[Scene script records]
════════

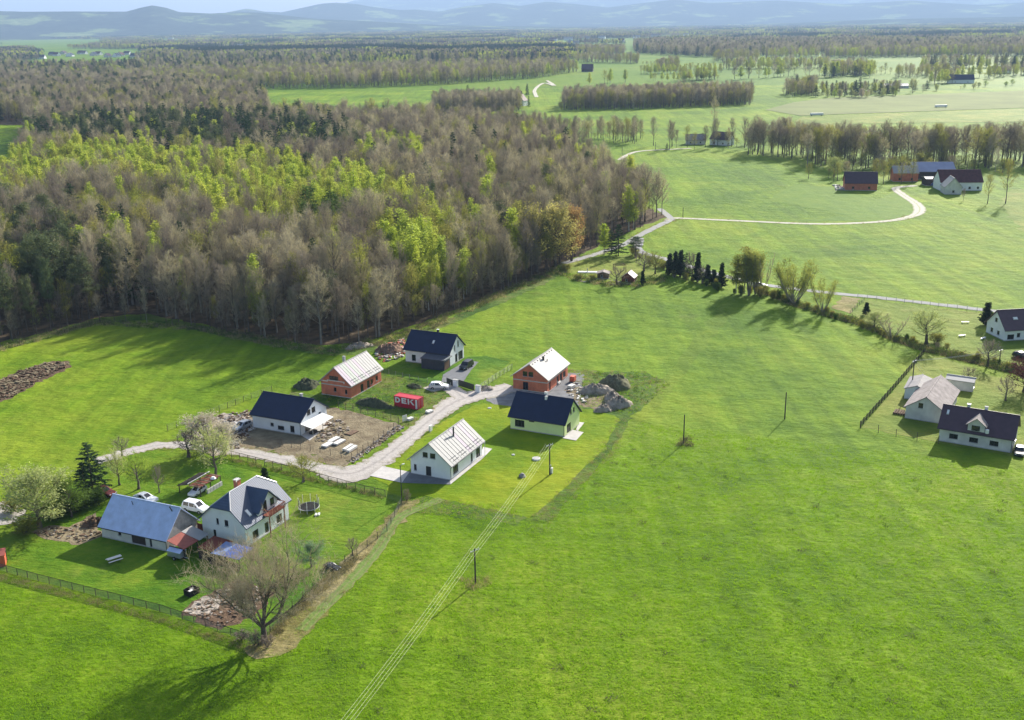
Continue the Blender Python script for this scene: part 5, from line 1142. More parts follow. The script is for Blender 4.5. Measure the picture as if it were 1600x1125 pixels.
# 10 the white house at the right edge
oN = G(1569, 533) - 11.5 * np.array([math.cos(rad(188)), math.sin(rad(188))])
NH = house('house', 'white house with dark plum roof cut by the right edge of the view', oN, 98, 9, 11.5, 3.5, 7.6, 'y', 'white_render', 'plum_tile',
    {'x0': [(.8, .4, 2.0, 1.4), (3.6, .9, 1.0, 1.2), (6.4, .9, 1.2, 1.2)], 'y1': [(2, .9, 1.2, 1.2), (5.2, .9, 1.2, 1.2), (3.6, 4.2, 1.2, 1.2)], 'y0': [(2, .8, 1.4, 1.3)], 'x1': [(2, .8, 1.4, 1.3)]})
skylight(NH, roof_pt(9, 11.5, 3.5, 7.6, 'y', 7.5, .5), 'y', 4.1 / 4.5, 0, 1.4, .6)

# ---------------------------------------------------------------- far farms and houses (small in the picture)
def far_house(name, label, bx, by, L, W, eave, ridge, axis, wall, roof, rot=66, cat='house', win=2, group=None, frame='dark_frame', gutter=False):
    hs = {f: [((n_ + .5) * l / win - .5, .9, 1.1, 1.2) for n_ in range(win)] for f, l in (('x0', W), ('y0', L))}
    return house(name, label, G(bx, by), rot, L, W, eave, ridge, axis, wall, roof, hs, .5, .4, frame, cat, group, True, gutter=gutter)
far_house('brick_house', 'unfinished brick house with dark hipped roof beside the bend of the far lane', 1370, 298, 9, 16, 4.2, 9.0, 'y', 'hollow_brick', 'plum_tile', 80)
far_house('farm_shed', 'orange brick shed with pale sheet roof on the far farm', 1434, 284, 8, 13, 5, 8, 'y', 'hollow_brick', 'seam_sheet', 84, 'shed')
far_house('farm_barn', 'wide blue grey sheet roofed hall on the far farm', 1492, 280, 14, 23, 4.5, 8.5, 'y', 'dark_timber', 'hall_sheet', 86, 'barn')
far_house('farm_shed', 'low white roofed shed in front of the blue hall', 1498, 290.5, 8, 17, 3.8, 4.4, 'y', 'dark_timber', 'seam_sheet', 86, 'shed')
far_house('farmhouse', 'long white farmhouse with maroon tiled roof on the far farm', 1534, 298, 12, 21, 4.8, 10, 'y', 'white_render', 'red_tile', 86, win=5)
far_house('house', 'small gabled annex with pale roof on the maroon roofed farmhouse', 1502, 304, 9, 8, 4, 8.2, 'x', 'old_render', 'seam_sheet', 82, win=1)
far_house('farm_shed', 'dark roofed shed behind the blue hall on the far farm', 1465, 271, 8, 20, 4, 6, 'y', 'dark_timber', 'plum_tile', 86, 'shed')
far_house('house', 'white house with dark roof among trees beyond the long meadow', 1136, 228, 10, 14, 4.5, 9, 'y', 'white_render', 'plum_tile', 50)
far_house('barn', 'old grey roofed barn beside the white house beyond the meadow', 1102, 226, 8, 14, 3.5, 7, 'y', 'old_render', 'old_tile', 80, 'barn')
far_house('farmhouse', 'white gabled farmhouse with red edge roof by the far copse', 818, 166, 11, 11, 6, 12, 'x', 'white_render', 'red_tile', 65)
far_house('barn', 'dark roofed barn behind the white gabled farmhouse', 812, 158, 12, 22, 5, 11, 'y', 'dark_timber', 'plum_tile', 70, 'barn')
far_house('barn', 'lone dark barn on the far green slope', 926, 112, 14, 20, 4.5, 13, 'y', 'dark_timber', 'plum_tile', 80, 'barn')
far_house('bungalow', 'far bungalow with broad white roof among garden trees', 1420, 138, 16, 30, 3.2, 5.6, 'y', 'old_render', 'seam_sheet', 84)
far_house('house', 'far white house with dark blue roof right of the bungalow', 1522, 130, 14, 32, 5, 11, 'y', 'white_render', 'navy_tile', 80)
far_house('house', 'farthest white house with dark roof at the right edge', 1580, 115, 14, 28, 5, 11, 'y', 'white_render', 'plum_tile', 84)
vr = np.random.default_rng(8)
for i in range(14):
    x_, y_ = 70 + i * 11 + vr.uniform(-3, 3), 87 + vr.uniform(-4, 5)
    far_house('village_house', 'small pale house in the far village row behind the woods', x_, y_, 14, 24, 5, 12, 'y' if vr.uniform() < .6 else 'x', ('white_render', 'old_render')[i % 2], ('plum_tile', 'navy_tile', 'red_tile')[i % 3], 60 + vr.uniform(-10, 30), group='houses of the far village', win=1)
for i, (x_, y_) in enumerate(HAMLET + [(1110, 40), (1155, 41), (1320, 41), (1400, 33), (270, 131)]):
    far_house('village_house', 'white speck of a house in the hazy plain before the mountains', x_, y_, 16, 26 + 9 * (i % 3), 9, 16, 'y', ('white_render', 'old_render')[i % 2], ('seam_sheet', 'red_tile', 'seam_sheet', 'old_tile')[i % 4], 70 + 8 * (i % 4), group='houses of the hazy plain', win=1)
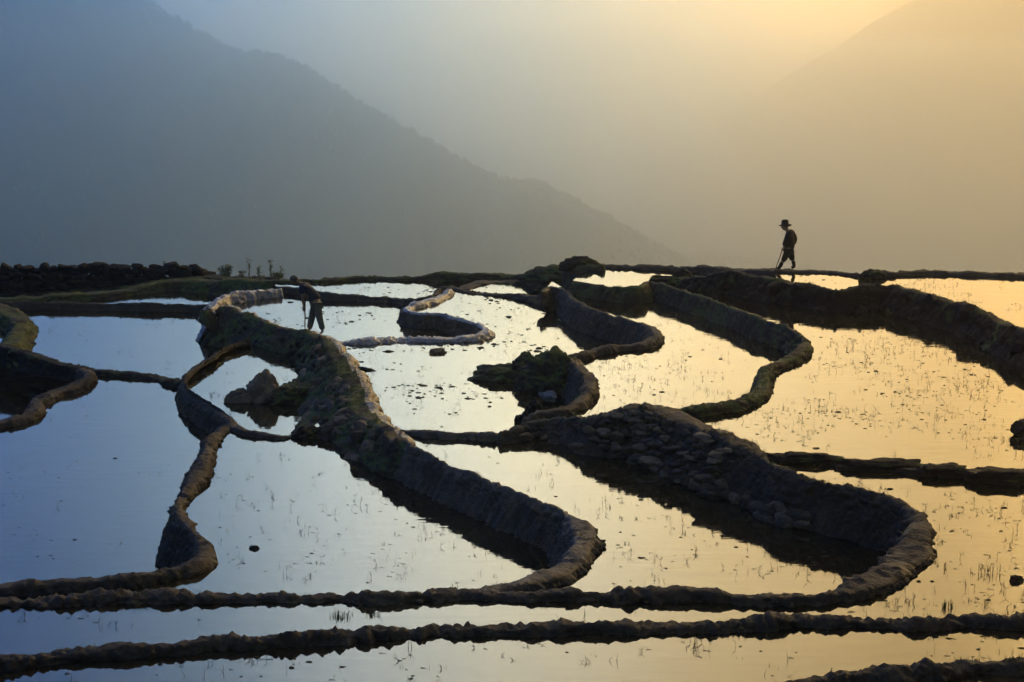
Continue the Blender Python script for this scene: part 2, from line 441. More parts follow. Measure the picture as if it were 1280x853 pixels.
B('E', 'thickest dark bank in the upper right, running to the right edge',
  [(815, 349, .15, None, None, .2), (850, 348, .25), (882, 346, .45), (912, 340, .68), (940, 344, .68), (970, 349, .68), (1010, 355, .68), (1050, 362, .66), (1078, 357, .72), (1110, 356, .74), (1142, 363, .74), (1172, 371, .74), (1210, 382, .74), (1240, 395, .74), (1280, 413, .74), (1340, 438, .74), (1430, 478, .74), (1580, 552, .74), (1760, 650, .74)],
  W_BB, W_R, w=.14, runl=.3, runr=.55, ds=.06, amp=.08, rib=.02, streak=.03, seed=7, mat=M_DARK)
B('FM', 'thin earth bund along the far right rim that the walking person treads',
  [(742, 331, .14), (757, 331, .16), (820, 332, .20), (895, 333.5, .32), (970, 337.5, .52), (1040, 339, .53), (1077, 342, .55), (1107, 341, .57), (1150, 338, .58), (1185, 339, .58), (1280, 342, .58), (1400, 346, .58), (1520, 349, .58), (1900, 359, .58)],
  -1.2, W_AA, w=.15, runl=.5, runr=.5, ds=.07, amp=.05, rib=.03, seed=8)
B('C', 'brown walled bank that hooks back round the grassy mound in the centre',
  [(676, 366, -.25), (690, 359, -.2), (700, 361, -.2), (712, 369, -.2), (722, 377, -.2), (745, 389, -.2), (770, 396, -.2), (800, 404, -.2), (818, 412, -.2), (819, 421, -.2), (803, 428, -.2), (770, 431, -.2), (735, 438, -.2), (713, 446, -.2), (722, 456, -.2), (733, 467, -.2), (737, 480, -.2), (733, 493, -.2), (719, 503, -.2), (700, 510, -.2), (680, 514, -.25), (655, 524, -.35)],
  W_C2, W_M, ws=[(0, 7, .07, -.05)], w=.13, runl=.25, runr=.42, ds=.05, amp=.05, rib=.04, streak=.03, seed=9)
B('XY', 'low earth bund running left from the top of the dark brown wall',
  [(552, 359, -.85), (567, 360, -.85), (587, 364, -.85), (612, 367, -.85), (640, 368, -.80), (675, 371, -.7), (700, 368, -.5)],
  W_Y, W_M, w=.12, ds=.07, amp=.05, seed=10)
B('UZ', 'low earth bund just behind the stooping man',
  [(346, 358, -1.0), (385, 362, -1.0), (410, 367, -1.0), (452, 369, -1.0), (490, 371, -1.0), (515, 374, -1.0), (538, 371, -.95), (550, 361, -.85), (566, 358, -.85)],
  W_Z, W_U, w=.09, ds=.07, amp=.05, seed=11)
B('W', 'small hooked bund of wet smeared mud with its sheen painted pale in the upper middle',
  [(562, 362, -.78), (548, 371, -.78), (528, 377, -.78), (512, 382, -.78), (512, 388, -.78), (530, 392, -.80), (548, 391, -.76), (567, 396, -.76), (590, 402, -.76), (605, 408, -.76), (607, 415, -.78), (595, 420, -.80), (560, 422, -.80), (500, 422, -.80), (440, 425, -.80), (405, 428, -.85)],
  W_M, W_U, ws=[(4, 9, .06, 0)], w=.14, runl=.55, runr=.4, ds=.03, amp=.05, rib=.09, clod=.14, seed=12, mat=M_WET_SHEEN, mat_r=M_MUD)  # lip and outer side carry the painted sheen, inner wall stays plain mud
B('K', 'broad rocky bank left of centre with moss and boulders on its dark flank',
  [(255, 390, -1.12, W_U, W_Q), (270, 384, -1.1, W_U, W_Q), (285, 386, -1.1, W_U, W_Q), (322, 397, -1.1, W_U, W_N), (347, 406, -1.1, W_U, W_N), (380, 414, -1.06, W_U, W_N), (402, 422, -.95, W_M, W_N), (418, 436, -.75, W_M, W_N, .24, .5, .8), (430, 452, -.72, W_M, W_N, .28, .5, 1.0), (443, 472, -.72, W_M, W_N, .32, .5, 1.15), (450, 490, -.72, W_M, W_L, .32, .5, 1.3), (453, 506, -.72, W_M, W_L, .28, .5, 1.3), (468, 523, -.66, W_M, W_L, .24, .5, .9), (490, 540, -.62, W_M, W_L, .2, .5, .6), (510, 556, -.62, W_M, W_L, .16, .3, .4)],
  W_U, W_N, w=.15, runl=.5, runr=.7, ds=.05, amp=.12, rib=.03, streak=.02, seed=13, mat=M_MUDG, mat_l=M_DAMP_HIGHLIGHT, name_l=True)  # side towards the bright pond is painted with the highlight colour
B('K2', 'short wet mud bund, sheen painted pale, upper left, beside the head of the stooping man',
  [(262, 386, -1.08), (268, 379, -1.06), (290, 368, -1.02), (318, 364, -1.02), (352, 361, -1.02)],
  W_T, W_U, w=.14, runl=.3, runr=.55, ds=.03, amp=.05, rib=.09, clod=.14, seed=14, mat=M_WET_SHEEN)
B('J', 'winding mud bund with cut walls running down the left side to the left edge',
  [(312, 427, -1.6), (300, 430, -1.6), (282, 436, -1.6), (262, 450, -1.6), (243, 463, -1.6), (231, 476, -1.6), (232, 489, -1.6), (250, 502, -1.58), (275, 515, -1.5), (291, 528, -1.4), (280, 537, -1.25), (265, 545, -1.15), (261, 557, -1.12), (255, 574, -1.12), (243, 598, -1.12), (230, 619, -1.12), (222, 634, -1.12), (230, 650, -1.12), (245, 668, -1.12), (255, 685, -1.12), (249, 699, -1.12), (212, 711, -1.12), (150, 722, -1.12), (75, 727, -1.12), (0, 731, -1.12), (-80, 735, -1.12), (-260, 742, -1.12)],
  W_L, W_S, ws=[(5, 9, .07, -.04), (15, 18, .07, -.05)], w=.12, runl=.25, runr=.34, ds=.036, amp=.05, rib=.04, streak=.035, seed=15)
B('NL', 'short low mud spit reaching right from the winding left bund towards the rocks',
  [(288, 532, -1.25), (308, 538, -1.18), (330, 541, -1.18), (352, 544, -1.2), (372, 545, -1.28)],
  W_N, W_L, w=.10, ds=.04, amp=.05, seed=16)
B('LB', 'narrow dark bund between the two blue ponds at far left',
  [(-60, 422, -1.75), (0, 432, -1.78), (30, 440, -1.82), (60, 449, -1.86), (90, 457, -1.92), (118, 462, -1.97), (160, 466, -1.99), (205, 471, -1.99), (220, 475, -1.95), (234, 477, -1.9)],
  W_Q, W_S, w=.17, ds=.045, amp=.05, seed=17, mat=M_DARK)
B('LB2', 'low grey lip of mud curling round the dark hollow at the far left edge',
  [(100, 460, -1.93), (112, 468, -1.95), (95, 481, -1.95), (60, 492, -1.95), (46, 500, -1.95), (46, 510, -1.95), (30, 519, -1.95), (0, 526, -1.95), (-60, 536, -1.95), (-200, 545, -1.95)],
  W_S, W_IP, w=.16, runl=.5, runr=.4, ds=.035, amp=.06, rib=.035, clod=.26, seed=18)
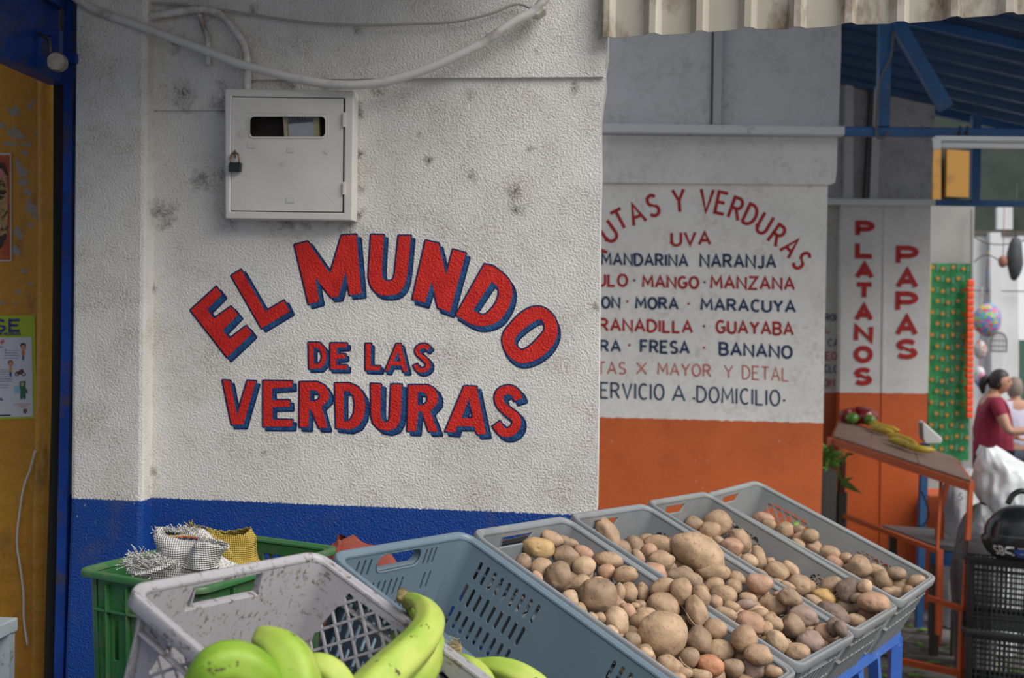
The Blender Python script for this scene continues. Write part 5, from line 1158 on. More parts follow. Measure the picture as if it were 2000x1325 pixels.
# ================================================================ the far stall: orange display table
m_or = nmat('orange_paint', (.58, .115, .03), .5, pos='w', var=(.48, .09, .025), vscale=6, dirt=(.14, .07, .05), dscale=18, damt=(.6, .7))
m_bd = nmat('brown_board', (.25, .16, .12), .75, pos='w', var=(.20, .13, .10), vscale=4, dirt=(.12, .08, .06), dscale=12, damt=(.6, .75))
ZL, ZR = 6.6, 5.7
tf = empty('display_table', at(1760, 1300, 6.1), 'orange metal display table with slanted brown board, in front of orange wall', 'table')
FL_, FR_ = at(1627, 855, ZL), at(1896, 944, ZR); BL_, BR_ = at(1642, 822, ZL + .55), at(1862, 896, ZR + .75)
mb = MB(); 
for t0, t1 in ((0, .30), (.305, .655), (.66, 1)):
    mb.prism([[FL_.lerp(FR_, t0), FL_.lerp(FR_, t1), BL_.lerp(BR_, t1), BL_.lerp(BR_, t0)]], (0, 0, .012))
mb.obj('board', m_bd, tf)
dz = Vector((0, 0, -.02))
mb = MB(); mb.bar(FL_ + dz, FR_ + dz, .04, .04); mb.bar(BL_ + dz, BR_ + dz, .04, .04); mb.bar(FL_ + dz, BL_ + dz, .035, .035); mb.bar(FR_ + dz, BR_ + dz, .04, .04); mb.obj('top_frame', m_or, tf); mb = MB()
for a9, b9, w9 in ((at(1640, 1005, ZL), at(1840, 1080, ZR + .3), .025), (at(1810, 1167, ZR + .1), at(1884, 1192, ZR), .026), (at(1742, 1288, ZR + .2), at(1884, 1318, ZR), .03)):
    mb = MB(); mb.bar(a9, b9, w9); mb.obj('frame_rail', m_or, tf)
for p, b2, w_ in ((FL_, at(1617, 1100, ZL), .055), (FR_, at(1883, 1192, ZR), .0225), (BR_, at(1836, 1000, ZR + .75), .022), (BL_, at(1640, 1000, ZL + .55), .03)):
    mb = MB(); mb.bar(p, b2, w_); q2 = Vector((b2.x, b2.y, ground_z(b2.y))); mb.bar(b2, q2, w_ * 1.2 if w_ > .023 else .040); mb.obj('leg', m_or, tf)
mb = MB(); mb.bar(at(1838, 940, ZR + .2), at(1831, 1075, ZR + .2), .014); mb.bar(at(1835, 1075, ZR + .3), at(1833, 1240, ZR + .3), .030); mb.obj('middle_post', m_or, tf)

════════

## Aim
Repeat the lines exactly as they stand, from the opening line of the data through the line with "skylight(NH, roof_pt(9, 11.5, 3.5, 7.6, 'y', 7.5, .5), 'y', 4.1". Pictures stay out of the copy.

## Answer to this problem
Continue the Blender Python script for this scene: part 5, from line 1142. More parts follow. The script is for Blender 4.5. Measure the picture as if it were 1600x1125 pixels.
# 10 the white house at the right edge
oN = G(1569, 533) - 11.5 * np.array([math.cos(rad(188)), math.sin(rad(188))])
NH = house('house', 'white house with dark plum roof cut by the right edge of the view', oN, 98, 9, 11.5, 3.5, 7.6, 'y', 'white_render', 'plum_tile',
    {'x0': [(.8, .4, 2.0, 1.4), (3.6, .9, 1.0, 1.2), (6.4, .9, 1.2, 1.2)], 'y1': [(2, .9, 1.2, 1.2), (5.2, .9, 1.2, 1.2), (3.6, 4.2, 1.2, 1.2)], 'y0': [(2, .8, 1.4, 1.3)], 'x1': [(2, .8, 1.4, 1.3)]})
skylight(NH, roof_pt(9, 11.5, 3.5, 7.6, 'y', 7.5, .5), 'y', 4.1 / 4.5, 0, 1.4, .6)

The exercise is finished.